Instructions to follow:
Output only the lines running from the line bearing "The Blender Python" through the line bearing "struct(link('floor', me, 'carpet', smooth=False))", character for character.
** start of Recorded information **
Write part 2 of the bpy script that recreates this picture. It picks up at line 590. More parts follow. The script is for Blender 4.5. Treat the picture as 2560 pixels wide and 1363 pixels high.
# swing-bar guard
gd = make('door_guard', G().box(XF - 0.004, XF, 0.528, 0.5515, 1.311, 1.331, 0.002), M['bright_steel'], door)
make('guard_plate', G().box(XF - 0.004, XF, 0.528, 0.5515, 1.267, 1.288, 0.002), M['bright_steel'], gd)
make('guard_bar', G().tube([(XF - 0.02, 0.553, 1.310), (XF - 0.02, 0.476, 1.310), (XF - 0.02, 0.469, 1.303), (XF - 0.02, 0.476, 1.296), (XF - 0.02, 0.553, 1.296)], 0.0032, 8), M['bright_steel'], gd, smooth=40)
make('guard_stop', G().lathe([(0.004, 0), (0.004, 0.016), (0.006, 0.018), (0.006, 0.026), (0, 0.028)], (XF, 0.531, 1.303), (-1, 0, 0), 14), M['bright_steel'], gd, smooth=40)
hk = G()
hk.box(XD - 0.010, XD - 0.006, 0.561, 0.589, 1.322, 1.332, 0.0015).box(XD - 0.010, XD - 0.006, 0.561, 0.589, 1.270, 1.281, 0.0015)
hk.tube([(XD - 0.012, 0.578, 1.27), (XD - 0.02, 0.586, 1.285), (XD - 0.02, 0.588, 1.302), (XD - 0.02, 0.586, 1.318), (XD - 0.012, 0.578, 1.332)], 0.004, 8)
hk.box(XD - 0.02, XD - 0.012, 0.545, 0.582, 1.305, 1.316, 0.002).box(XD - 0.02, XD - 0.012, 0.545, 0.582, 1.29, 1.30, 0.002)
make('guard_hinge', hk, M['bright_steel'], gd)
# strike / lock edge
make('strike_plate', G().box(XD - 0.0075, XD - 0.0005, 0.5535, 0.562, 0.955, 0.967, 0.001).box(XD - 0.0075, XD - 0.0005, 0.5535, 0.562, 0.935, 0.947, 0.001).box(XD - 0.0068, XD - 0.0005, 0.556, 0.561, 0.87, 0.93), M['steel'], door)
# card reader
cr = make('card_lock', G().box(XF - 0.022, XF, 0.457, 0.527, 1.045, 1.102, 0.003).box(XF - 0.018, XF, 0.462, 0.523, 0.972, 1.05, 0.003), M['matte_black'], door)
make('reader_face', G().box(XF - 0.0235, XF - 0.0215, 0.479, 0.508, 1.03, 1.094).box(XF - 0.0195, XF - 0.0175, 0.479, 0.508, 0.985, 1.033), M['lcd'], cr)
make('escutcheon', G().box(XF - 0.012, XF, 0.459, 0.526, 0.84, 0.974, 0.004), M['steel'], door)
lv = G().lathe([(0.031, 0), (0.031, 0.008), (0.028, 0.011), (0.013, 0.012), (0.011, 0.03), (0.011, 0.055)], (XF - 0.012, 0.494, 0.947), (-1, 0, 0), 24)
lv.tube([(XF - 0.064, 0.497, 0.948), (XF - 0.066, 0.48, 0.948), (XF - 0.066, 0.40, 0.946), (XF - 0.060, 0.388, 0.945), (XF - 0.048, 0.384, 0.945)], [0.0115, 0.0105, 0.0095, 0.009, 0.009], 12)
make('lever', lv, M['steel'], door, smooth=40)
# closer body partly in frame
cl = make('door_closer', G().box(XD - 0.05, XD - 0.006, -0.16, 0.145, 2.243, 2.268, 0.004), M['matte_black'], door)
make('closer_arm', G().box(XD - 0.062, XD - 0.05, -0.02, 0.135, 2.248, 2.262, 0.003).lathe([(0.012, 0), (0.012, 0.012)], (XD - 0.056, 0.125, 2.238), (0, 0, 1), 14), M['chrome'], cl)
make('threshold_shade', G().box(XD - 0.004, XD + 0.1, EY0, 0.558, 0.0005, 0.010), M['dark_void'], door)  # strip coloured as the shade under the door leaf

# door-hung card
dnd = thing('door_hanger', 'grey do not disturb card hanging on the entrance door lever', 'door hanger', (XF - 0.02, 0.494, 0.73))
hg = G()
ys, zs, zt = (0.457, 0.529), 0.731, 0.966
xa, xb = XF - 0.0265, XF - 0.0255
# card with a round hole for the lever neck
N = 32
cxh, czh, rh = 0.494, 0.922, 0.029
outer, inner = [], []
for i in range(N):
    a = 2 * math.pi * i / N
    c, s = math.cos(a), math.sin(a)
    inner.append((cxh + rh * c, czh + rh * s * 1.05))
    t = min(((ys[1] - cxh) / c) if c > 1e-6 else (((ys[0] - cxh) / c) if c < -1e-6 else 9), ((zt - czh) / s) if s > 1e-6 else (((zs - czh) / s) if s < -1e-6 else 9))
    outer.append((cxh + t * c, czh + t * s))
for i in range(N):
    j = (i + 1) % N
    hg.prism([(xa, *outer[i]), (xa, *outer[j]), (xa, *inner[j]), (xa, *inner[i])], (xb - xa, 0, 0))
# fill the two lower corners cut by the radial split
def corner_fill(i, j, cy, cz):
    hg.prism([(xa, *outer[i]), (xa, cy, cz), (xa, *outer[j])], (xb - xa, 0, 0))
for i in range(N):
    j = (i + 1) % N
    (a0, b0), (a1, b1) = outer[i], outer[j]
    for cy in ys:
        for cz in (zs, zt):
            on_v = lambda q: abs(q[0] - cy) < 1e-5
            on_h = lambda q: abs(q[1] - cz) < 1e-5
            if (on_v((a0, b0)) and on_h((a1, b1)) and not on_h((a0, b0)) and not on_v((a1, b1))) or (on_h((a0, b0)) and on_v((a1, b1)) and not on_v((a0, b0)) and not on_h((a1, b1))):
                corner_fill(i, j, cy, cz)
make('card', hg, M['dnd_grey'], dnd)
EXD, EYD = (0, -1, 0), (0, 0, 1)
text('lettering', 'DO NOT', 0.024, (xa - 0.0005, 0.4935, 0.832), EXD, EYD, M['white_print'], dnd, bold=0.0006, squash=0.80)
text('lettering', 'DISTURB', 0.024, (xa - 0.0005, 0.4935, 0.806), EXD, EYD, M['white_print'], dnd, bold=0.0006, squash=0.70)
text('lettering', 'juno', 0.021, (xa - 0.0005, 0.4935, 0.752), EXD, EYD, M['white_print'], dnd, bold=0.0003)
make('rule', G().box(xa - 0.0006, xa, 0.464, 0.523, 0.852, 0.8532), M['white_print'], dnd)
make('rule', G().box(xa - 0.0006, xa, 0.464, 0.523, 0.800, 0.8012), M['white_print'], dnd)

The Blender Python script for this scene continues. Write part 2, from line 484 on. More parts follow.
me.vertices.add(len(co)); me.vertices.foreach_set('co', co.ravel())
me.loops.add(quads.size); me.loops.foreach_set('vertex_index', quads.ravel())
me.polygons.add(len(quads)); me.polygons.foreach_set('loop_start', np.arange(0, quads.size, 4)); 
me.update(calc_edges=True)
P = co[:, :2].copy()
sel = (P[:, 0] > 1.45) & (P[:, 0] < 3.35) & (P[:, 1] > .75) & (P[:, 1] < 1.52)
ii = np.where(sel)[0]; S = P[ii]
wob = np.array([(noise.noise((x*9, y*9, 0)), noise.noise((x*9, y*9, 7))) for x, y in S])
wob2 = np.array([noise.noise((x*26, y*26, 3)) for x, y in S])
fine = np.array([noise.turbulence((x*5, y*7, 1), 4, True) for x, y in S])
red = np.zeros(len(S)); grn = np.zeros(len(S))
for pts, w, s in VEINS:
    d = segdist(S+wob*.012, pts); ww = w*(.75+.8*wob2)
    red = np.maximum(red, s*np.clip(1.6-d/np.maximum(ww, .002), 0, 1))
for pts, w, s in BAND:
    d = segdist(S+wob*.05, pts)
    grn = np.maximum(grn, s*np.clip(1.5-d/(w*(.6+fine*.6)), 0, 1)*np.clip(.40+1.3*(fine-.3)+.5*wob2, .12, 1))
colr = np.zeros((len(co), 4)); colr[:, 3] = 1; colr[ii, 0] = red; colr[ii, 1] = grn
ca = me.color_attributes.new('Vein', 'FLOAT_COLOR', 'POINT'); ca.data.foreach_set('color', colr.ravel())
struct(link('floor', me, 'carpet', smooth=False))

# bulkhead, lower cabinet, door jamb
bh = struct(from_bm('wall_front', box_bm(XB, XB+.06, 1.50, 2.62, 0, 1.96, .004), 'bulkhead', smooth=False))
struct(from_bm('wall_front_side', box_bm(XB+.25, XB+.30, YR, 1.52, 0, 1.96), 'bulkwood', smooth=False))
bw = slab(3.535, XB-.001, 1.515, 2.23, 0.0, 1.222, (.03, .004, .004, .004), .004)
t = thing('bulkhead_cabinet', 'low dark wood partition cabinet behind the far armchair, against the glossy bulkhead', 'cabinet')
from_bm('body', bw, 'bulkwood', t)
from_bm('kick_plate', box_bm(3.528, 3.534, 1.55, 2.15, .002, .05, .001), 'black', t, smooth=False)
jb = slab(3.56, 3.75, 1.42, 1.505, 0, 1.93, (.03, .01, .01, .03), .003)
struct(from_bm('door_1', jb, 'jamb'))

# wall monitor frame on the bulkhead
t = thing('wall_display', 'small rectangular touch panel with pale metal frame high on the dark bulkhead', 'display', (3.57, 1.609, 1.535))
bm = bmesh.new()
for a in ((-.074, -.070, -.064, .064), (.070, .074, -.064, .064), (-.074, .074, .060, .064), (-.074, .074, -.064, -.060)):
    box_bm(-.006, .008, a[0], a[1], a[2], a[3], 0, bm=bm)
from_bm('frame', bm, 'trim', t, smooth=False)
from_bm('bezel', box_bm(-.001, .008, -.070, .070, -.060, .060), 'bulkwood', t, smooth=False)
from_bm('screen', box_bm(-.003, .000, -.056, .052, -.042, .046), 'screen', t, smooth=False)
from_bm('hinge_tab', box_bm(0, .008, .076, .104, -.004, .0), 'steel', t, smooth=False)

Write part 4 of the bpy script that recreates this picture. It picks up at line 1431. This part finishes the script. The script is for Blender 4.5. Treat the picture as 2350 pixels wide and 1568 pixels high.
** end of Recorded information **
Response below:
The Blender Python script for this scene continues. Write part 2, from line 484 on. More parts follow.
me.vertices.add(len(co)); me.vertices.foreach_set('co', co.ravel())
me.loops.add(quads.size); me.loops.foreach_set('vertex_index', quads.ravel())
me.polygons.add(len(quads)); me.polygons.foreach_set('loop_start', np.arange(0, quads.size, 4)); 
me.update(calc_edges=True)
P = co[:, :2].copy()
sel = (P[:, 0] > 1.45) & (P[:, 0] < 3.35) & (P[:, 1] > .75) & (P[:, 1] < 1.52)
ii = np.where(sel)[0]; S = P[ii]
wob = np.array([(noise.noise((x*9, y*9, 0)), noise.noise((x*9, y*9, 7))) for x, y in S])
wob2 = np.array([noise.noise((x*26, y*26, 3)) for x, y in S])
fine = np.array([noise.turbulence((x*5, y*7, 1), 4, True) for x, y in S])
red = np.zeros(len(S)); grn = np.zeros(len(S))
for pts, w, s in VEINS:
    d = segdist(S+wob*.012, pts); ww = w*(.75+.8*wob2)
    red = np.maximum(red, s*np.clip(1.6-d/np.maximum(ww, .002), 0, 1))
for pts, w, s in BAND:
    d = segdist(S+wob*.05, pts)
    grn = np.maximum(grn, s*np.clip(1.5-d/(w*(.6+fine*.6)), 0, 1)*np.clip(.40+1.3*(fine-.3)+.5*wob2, .12, 1))
colr = np.zeros((len(co), 4)); colr[:, 3] = 1; colr[ii, 0] = red; colr[ii, 1] = grn
ca = me.color_attributes.new('Vein', 'FLOAT_COLOR', 'POINT'); ca.data.foreach_set('color', colr.ravel())
struct(link('floor', me, 'carpet', smooth=False))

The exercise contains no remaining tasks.